Assessment of Pump Power Savings at Rack level for Dynamic Direct-to-Chip Liquid Cooling Using a Novel Flow Control Device

TL;DR: In this paper , the authors proposed an active flow control device for direct-to-chip liquid cooling in data centers, which is capable of targeted delivery of coolant to the cold plates based on the instantaneous workload of processing units.

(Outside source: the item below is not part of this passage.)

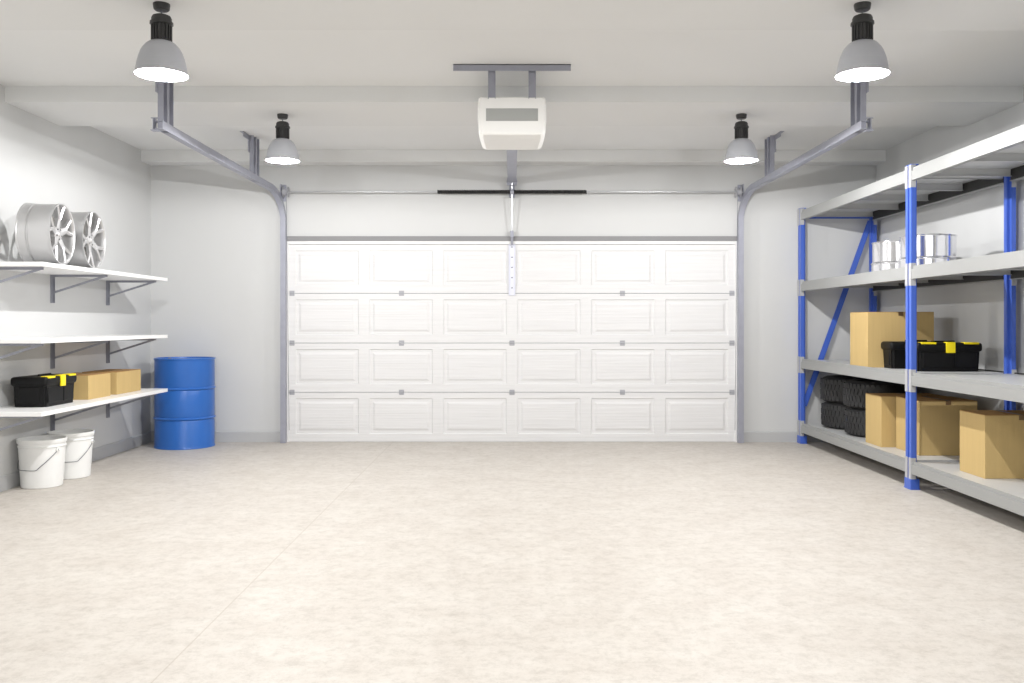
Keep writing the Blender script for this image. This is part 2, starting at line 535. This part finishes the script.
# housing: lofted sections along y, chamfered towards the bottom
def ring(y, wt, wb, zt, zb, c):
    return [(-wt, zt - .012), (-wt + .012, zt), (wt - .012, zt), (wt, zt - .012), (wt, zb + c * 1.3), (wt - c * .35, zb + c * .35), (wt - c, zb), (-wt + c, zb), (-wt + c * .35, zb + c * .35), (-wt, zb + c * 1.3)]
g = MB()
rings = []
for (y, wt, zt, zb, c) in ((-.004, .222, 2.868, 2.622, .030), (.006, .236, 2.874, 2.610, .034), (.10, .240, 2.876, 2.600, .036), (.50, .238, 2.868, 2.598, .045), (.53, .226, 2.858, 2.606, .045)):
    rings.append([g.bm.verts.new((x, y, z)) for x, z in ring(y, wt, wt, zt, zb, c)])
for A, B in zip(rings[:-1], rings[1:]):
    n = len(A)
    for k in range(n):
        g.bm.faces.new((A[k], A[(k + 1) % n], B[(k + 1) % n], B[k]))
g.bm.faces.new(rings[0]); g.bm.faces.new(rings[-1][::-1])
g.build('housing', M['white_plastic'], op)
MB().box(-.183, .183, -.0075, -.003, 2.704, 2.792, .001).build('front_panel', M['opener_panel'], op)
for s in (-1, 1):
    p, q = sorted((s * .236, s * .2425))
    MB().box(p, q, .04, .4, 2.70, 2.84, .002).build('side_panel', M['white_plastic'], op)
MB().box(-.046, .046, .52, 3.27, 2.800, 2.805).box(-.046, -.041, .52, 3.27, 2.785, 2.84).box(.041, .046, .52, 3.27, 2.785, 2.84).box(-.046, .046, .52, 3.27, 2.781, 2.786).build('rail', M['steel'], op)
MB().box(-.052, .052, 3.25, 3.27, 2.75, 2.83, .002).box(-.06, .06, 3.26, 3.36, 2.795, 2.80).box(-.03, .03, 3.345, 3.36, 2.73, 2.87).build('header_bracket', M['steel'], op)
arm = MB().tube([(0, 3.24, 2.79), (0, 3.245, 2.70), (0, 3.30, 2.25)], .007, 8).build('door_arm', M['shaft'], op, smooth=40)
MB().box(-.018, .018, 3.285, 3.315, 2.20, 2.27, .003).bar((0, 3.30, 2.22), (0, 3.335, 2.12), .026, .012).build('arm_clevis', M['steel'], arm)

# ------------------------------------------------------------------ pendant lamps
M['lens'] = emis('lamp_lens_glow', LAMP_COLOR, LENS_STRENGTH)
def make_lamp(loc, label):
    t = thing('pendant_lamp', label, 'lamp', loc, 0, 'industrial pendant lamps')
    z = lambda h: h + .008 - 2.98
    MB().lathe([(0, 0), (.043, 0), (.044, -.006), (.040, -.030), (.033, -.036), (0, -.036)], 32).build('canopy', M['lamp_black'], t, smooth=35)
    MB().tube([(0, 0, -.036), (0, 0, -.068)], .004, 8).lathe([(.004, -.067), (.012, -.065), (.016, -.060), (0, -.055)], 12).build('stem', M['wire'], t)
    g = MB().lathe([(0, z(2.914)), (.030, z(2.913)), (.046, z(2.906)), (.052, z(2.894)), (.052, z(2.876)), (.059, z(2.874)), (.060, z(2.862)), (.053, z(2.858)), (.046, z(2.856)), (.046, z(2.774)), (0, z(2.774))], 40)
    for k in range(18):
        a = 2 * PI * k / 18
        g.box(.044, .0535, -.0035, .0035, z(2.778), z(2.860), mtx=RX(a, 4, 'Z'))
    g.build('housing', M['lamp_black'], t, smooth=35)
    prof = []
    K = [(0, .345), (.03, .45), (.07, .535), (.12, .605), (.22, .71), (.33, .785), (.5, .865), (.66, .918), (.85, .967), (1.0, .995)]
    for i in range(25):
        f = (i / 24) ** 1.3
        for (f0, r0), (f1, r1) in zip(K[:-1], K[1:]):
            if f <= f1 + 1e-9:
                q = (f - f0) / (f1 - f0); break
        prof.append((.1345 * (r0 + (r1 - r0) * q), z(2.772) - f * (2.772 - 2.598)))
    prof.append((.1345, z(2.594)))
    inner = [(max(r - .003, .001), zz - (.002 if zz > z(2.61) else 0)) for r, zz in prof[::-1]]
    MB().lathe([(0.0, z(2.774))] + prof + inner[1:] + [(0, z(2.769))], 56).build('shade', M['lamp_shade'], t, smooth=50)
    MB().lathe([(0, z(2.6035)), (.06, z(2.6035)), (.1305, z(2.6045)), (.1305, z(2.608)), (0, z(2.608))], 48).build('lens', M['lens'], t, smooth=30)
    ld = bpy.data.lights.new('bulb', 'POINT')
    ld.energy = LAMP_POWER
    ld.color = LAMP_COLOR
    ld.shadow_soft_size = .022
    lo = bpy.data.objects.new('bulb', ld)
    C.objects.link(lo); lo.parent = t
    lo.location = (0, 0, z(2.592))
    return t
lamp_spots = [((-1.865, 4.79, 2.98), 'pendant lamp with grey dome shade at the upper left, nearer row'),
              ((1.865, 4.79, 2.98), 'pendant lamp with grey dome shade at the upper right, nearer row'),
              ((-1.868, 7.33, 2.98), 'small-looking far pendant lamp left of the door opener'),
              ((1.868, 7.33, 2.98), 'small-looking far pendant lamp right of the door opener')]
lamp0 = None
for loc, lab in lamp_spots:
    if lamp0 is None: lamp0 = lm = make_lamp(loc, lab)
    else: lm = dup(lamp0, loc, 0, lab)

# unseen square fixture added to carry the fill light above the viewer's head
cl_ = thing('ceiling_light', 'square flush ceiling light panel above the viewer, out of the picture', 'ceiling light', (0, .95, ZC))
MB().box(-.62, .62, -.62, -.575, -.055, 0, .004).box(-.62, .62, .575, .62, -.055, 0, .004).box(-.62, -.575, -.575, .575, -.055, 0, .004).box(.575, .62, -.575, .575, -.055, 0, .004).build('frame', M['casing'], cl_)
MB().box(-.575, .575, -.575, .575, -.053, -.02).build('diffuser', M['lens'], cl_)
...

Abstract: A substantial increment in usage of network-based services such as high-performance computing and cloud storage is being matched by developments in high-power-density chips. This also requires more efficient cooling technologies than traditional air cooling due to its heat transfer limitations. Direct-to-chip liquid cooling is one of the most popular techniques for cooling high heat fluxes due to the higher thermal performance of water-based coolants. Typical liquid-cooled data centers provide the servers with a constant and redundant coolant flow rate to the servers irrespective of server workload utilization, leading to excessive pump power consumption. This investigation proposes the implementation of an active flow control device to resolve this problem and quantifies the maximum power savings possible for different power levels in servers in a rack. This device is capable of targeted delivery of coolant to the cold plates based on the instantaneous workloads of processing units. The 3D printed flow control device contains a V-cut ball valve that varies the open area inside the device to regulate the flow rate. Four custom-made thermal test vehicles (TTVs), each representing a server, in a rack were used to mimic workloads. The TTV assembly was placed at four different levels in a standard 19-inch information technology equipment rack in test fixtures mounted with cold plates. The flow regulation to each of the TTVs was varied based on the power dissipated by each TTV. A maximum pump power savings of 88% was achieved for a case where all TTVs operate at idle, with 15% utilization.